Descrição de chapéu México

Com confronto entre líder e empresários, medo vira eixo de campanha no México

Esquerdista López Obrador é alvo de propaganda hostil de seus adversários na eleição de julho

López Obrador aparece no meio, ao lado de uma mulher, cujo rosto aparece pela metade e cercado pelos braços de outras pessoas, que carregam celulares; ao fundo outros dois homens acompanham a cena
O candidato presidencial esquerdista Andrés Manuel López Obrador tira fotos com seguidores ao deixar evento de campanha no bairro de Coyoacán, na Cidade do México - Rebecca Blackwell - 7.mai.18/Associated Press
Clóvis Rossi
Cidade do México

O espírito da campanha eleitoral para o pleito presidencial de 1º de julho no México está bem resumido em um "spot" de José Antonio Meade, candidato do PRI (Partido Revolucionário Institucional), hoje no governo como na maior parte dos últimos 70 anos: "Miedo o Meade" (pronuncia-se "miade", o que configura a rima).

O medo é uma alusão à perspectiva de vitória de AMLO (como é mais conhecido Andrés Manuel López Obrador), um dos raros esquerdistas com chances de vitória nas eleições mais recentes da América Latina.

Mais que chances de vitória, López Obrador é firme favorito. Nesta terça-feira (8), em seminário do Rial (Conselho de Relações Internacionais da América Latina e o Caribe), houve sessão com cinco acadêmicos destacados do México —simpatizantes ou críticos do favorito— na qual deixaram claro que tratam como definida a vitória de AMLO.

Reforça a Eurasia, respeitada consultoria, ao cravar em 70% as chances de vitória do líder esquerdista.

Essa perspectiva ajuda a entender por que López Obrador se tornou o alvo da propaganda hostil como a de Meade ou a de Ricardo Anaya, candidato do conservador Partido de Ação Nacional, segundo colocado nas pesquisas até agora.

Ajuda a entender também o tiroteio verbal entre AMLO e o empresariado, que de certa forma lembra o que houve em 1989, quando Mário Amato, então presidente da Fiesp, disse que 800 mil empresários abandonariam o país se Luiz Inácio Lula da Silva vencesse.

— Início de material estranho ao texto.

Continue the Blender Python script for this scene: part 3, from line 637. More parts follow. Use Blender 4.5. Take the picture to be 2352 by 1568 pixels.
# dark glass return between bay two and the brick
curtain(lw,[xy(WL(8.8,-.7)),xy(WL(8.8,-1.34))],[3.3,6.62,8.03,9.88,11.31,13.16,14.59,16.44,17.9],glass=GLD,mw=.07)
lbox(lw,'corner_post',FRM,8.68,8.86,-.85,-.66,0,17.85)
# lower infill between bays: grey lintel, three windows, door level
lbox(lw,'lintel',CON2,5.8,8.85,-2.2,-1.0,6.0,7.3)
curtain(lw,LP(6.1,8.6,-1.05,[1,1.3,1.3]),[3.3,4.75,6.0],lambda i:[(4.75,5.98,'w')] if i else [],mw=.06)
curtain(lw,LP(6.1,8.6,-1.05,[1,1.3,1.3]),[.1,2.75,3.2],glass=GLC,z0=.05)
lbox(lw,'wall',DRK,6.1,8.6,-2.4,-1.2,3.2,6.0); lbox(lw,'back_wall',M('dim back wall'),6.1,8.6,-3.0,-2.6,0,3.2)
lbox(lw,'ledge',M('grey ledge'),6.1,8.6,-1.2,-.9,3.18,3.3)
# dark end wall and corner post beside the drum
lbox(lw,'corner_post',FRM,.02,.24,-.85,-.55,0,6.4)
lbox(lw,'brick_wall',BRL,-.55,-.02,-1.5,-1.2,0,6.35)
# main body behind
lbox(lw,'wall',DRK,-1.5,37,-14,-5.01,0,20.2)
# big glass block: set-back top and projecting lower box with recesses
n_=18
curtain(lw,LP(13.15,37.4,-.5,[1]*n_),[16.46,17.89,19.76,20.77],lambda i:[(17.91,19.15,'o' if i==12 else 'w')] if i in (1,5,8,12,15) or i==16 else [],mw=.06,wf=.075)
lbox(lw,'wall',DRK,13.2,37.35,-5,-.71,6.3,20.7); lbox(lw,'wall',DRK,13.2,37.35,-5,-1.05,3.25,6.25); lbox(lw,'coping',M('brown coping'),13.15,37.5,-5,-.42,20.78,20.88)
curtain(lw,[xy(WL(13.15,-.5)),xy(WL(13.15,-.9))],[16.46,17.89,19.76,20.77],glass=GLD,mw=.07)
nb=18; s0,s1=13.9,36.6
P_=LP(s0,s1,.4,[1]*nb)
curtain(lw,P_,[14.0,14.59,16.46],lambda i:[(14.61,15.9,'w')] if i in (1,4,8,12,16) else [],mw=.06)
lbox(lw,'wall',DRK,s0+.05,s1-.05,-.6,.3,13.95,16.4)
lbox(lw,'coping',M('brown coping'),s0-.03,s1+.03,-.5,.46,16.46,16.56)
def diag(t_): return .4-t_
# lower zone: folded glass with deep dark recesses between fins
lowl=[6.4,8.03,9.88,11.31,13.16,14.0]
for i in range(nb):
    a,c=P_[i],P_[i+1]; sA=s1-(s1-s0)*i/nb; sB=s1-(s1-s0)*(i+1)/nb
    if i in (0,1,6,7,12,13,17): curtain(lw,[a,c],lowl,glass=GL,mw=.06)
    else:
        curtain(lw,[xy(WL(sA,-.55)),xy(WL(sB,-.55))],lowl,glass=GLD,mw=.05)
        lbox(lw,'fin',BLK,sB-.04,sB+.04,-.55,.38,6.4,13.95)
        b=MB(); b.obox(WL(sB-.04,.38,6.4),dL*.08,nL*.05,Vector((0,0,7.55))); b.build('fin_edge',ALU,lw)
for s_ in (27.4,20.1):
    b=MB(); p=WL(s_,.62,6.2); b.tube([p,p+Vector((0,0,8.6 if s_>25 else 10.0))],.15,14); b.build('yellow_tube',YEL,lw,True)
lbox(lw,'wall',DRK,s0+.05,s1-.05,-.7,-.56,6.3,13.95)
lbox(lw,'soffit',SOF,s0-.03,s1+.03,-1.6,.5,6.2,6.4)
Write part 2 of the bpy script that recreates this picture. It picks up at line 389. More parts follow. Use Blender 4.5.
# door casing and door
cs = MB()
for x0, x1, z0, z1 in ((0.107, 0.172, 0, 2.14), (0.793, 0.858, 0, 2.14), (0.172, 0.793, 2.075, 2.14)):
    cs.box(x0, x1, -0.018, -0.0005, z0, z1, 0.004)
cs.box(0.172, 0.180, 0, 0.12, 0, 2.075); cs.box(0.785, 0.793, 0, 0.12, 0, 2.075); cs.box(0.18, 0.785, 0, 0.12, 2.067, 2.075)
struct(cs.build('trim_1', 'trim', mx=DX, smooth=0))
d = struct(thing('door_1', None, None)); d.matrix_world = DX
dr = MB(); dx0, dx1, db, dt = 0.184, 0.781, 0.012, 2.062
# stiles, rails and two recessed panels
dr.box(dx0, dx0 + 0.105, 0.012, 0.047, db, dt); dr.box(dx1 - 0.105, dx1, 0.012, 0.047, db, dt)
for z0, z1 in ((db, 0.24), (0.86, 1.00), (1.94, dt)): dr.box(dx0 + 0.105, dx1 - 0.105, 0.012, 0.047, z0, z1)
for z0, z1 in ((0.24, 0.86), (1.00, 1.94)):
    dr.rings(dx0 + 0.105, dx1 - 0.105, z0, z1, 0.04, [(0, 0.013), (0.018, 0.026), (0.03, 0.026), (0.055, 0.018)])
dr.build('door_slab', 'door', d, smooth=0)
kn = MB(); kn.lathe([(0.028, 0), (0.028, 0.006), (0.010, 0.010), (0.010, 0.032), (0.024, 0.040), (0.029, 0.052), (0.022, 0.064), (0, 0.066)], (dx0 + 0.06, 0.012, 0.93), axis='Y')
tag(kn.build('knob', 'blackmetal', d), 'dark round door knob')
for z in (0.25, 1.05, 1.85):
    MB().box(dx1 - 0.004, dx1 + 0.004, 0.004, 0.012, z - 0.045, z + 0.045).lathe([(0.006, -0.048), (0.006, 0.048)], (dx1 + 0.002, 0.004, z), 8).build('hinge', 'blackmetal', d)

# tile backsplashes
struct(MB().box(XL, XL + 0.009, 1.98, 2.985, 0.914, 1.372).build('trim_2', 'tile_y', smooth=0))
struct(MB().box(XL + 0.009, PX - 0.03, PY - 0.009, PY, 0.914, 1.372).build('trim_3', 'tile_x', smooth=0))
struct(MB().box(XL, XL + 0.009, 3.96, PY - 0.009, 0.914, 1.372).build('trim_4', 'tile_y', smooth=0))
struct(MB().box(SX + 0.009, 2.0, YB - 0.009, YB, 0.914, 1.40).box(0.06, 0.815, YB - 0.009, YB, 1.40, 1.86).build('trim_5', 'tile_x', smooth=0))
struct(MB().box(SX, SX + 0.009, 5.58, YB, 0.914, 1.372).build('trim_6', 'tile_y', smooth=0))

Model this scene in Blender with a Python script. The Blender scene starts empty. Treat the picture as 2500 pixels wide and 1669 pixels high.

No México, foi a campanha de López Obrador quem disparou o primeiro tiro. Paco Ignacio Taibo, secretário de Arte e Cultura do partido de AMLO, insinuou que haveria expropriação de empresas se seus donos se recusarem a cooperar com López Obrador se ele ganhar a eleição.

Era natural que o empresariado ficasse ressabiado, mas coube ao próprio candidato presidencial acender a fogueira. Afirmou: "De vez em quando, é preciso fazer ver a eles [os empresários] que não são os donos do México".

O Conselho Mexicano de Negócios (entidade patronal) entrou no tiroteio para lembrar a López Obrador que o setor privado gera 90% dos postos. É fato, mas é igualmente fato que 8 de cada 10 trabalhadores estão em pequenas e médias empresas —até aqui, ausentes do confronto verbal.

Se, antes, a campanha dos adversários já atiçava o medo a uma gestão López Obrador, depois da polêmica radicalizou-se. Juan Pablo Castañon, presidente do Conselho Coordenador Empresarial, o conglomerado das grandes empresas, por exemplo, disse que há risco de "fratura social" se AMLO vencer.

Há frequentes "spots" tanto de Meade como de Anaya procurando comparar AMLO ao venezuelano Hugo Chávez. Ou seja, López Obrador levaria o México ao colapso que caracteriza a Venezuela chavista.

Parece um enorme exagero, mas Luis Foncerrada, diretor-geral do Centro de Estudos Econômicos do Setor Privado, disse à Folha que AMLO está dando um tiro no próprio pé. Explica: o investimento privado no México, em 2017, atingiu o pico (19,2% do PIB), enquanto o investimento público está em retração há anos.

Se os investidores privados se retraírem com a vitória de López Obrador, a economia, que vem de três décadas de crescimento muito baixo, sofreria inevitavelmente.

O crescimento medíocre é uma das razões para a liderança de AMLO nas pesquisas, como candidato crítico aos partidos que governaram, a rigor desde a independência.

Quais as chances de que ele repita Lula, que se acomodou ao empresariado após ganhar em 2002? Os acadêmicos que estiveram no seminário que a Folha acompanhou nesta terça-feira acreditam que um entendimento vai ocorrer.

Diz o professor de economia Victor Godinez: "AMLO sabe negociar, como já demonstrou quando foi prefeito da Cidade do México [2000 a 2005]. E os empresários não podem levar as fábricas para fora do país".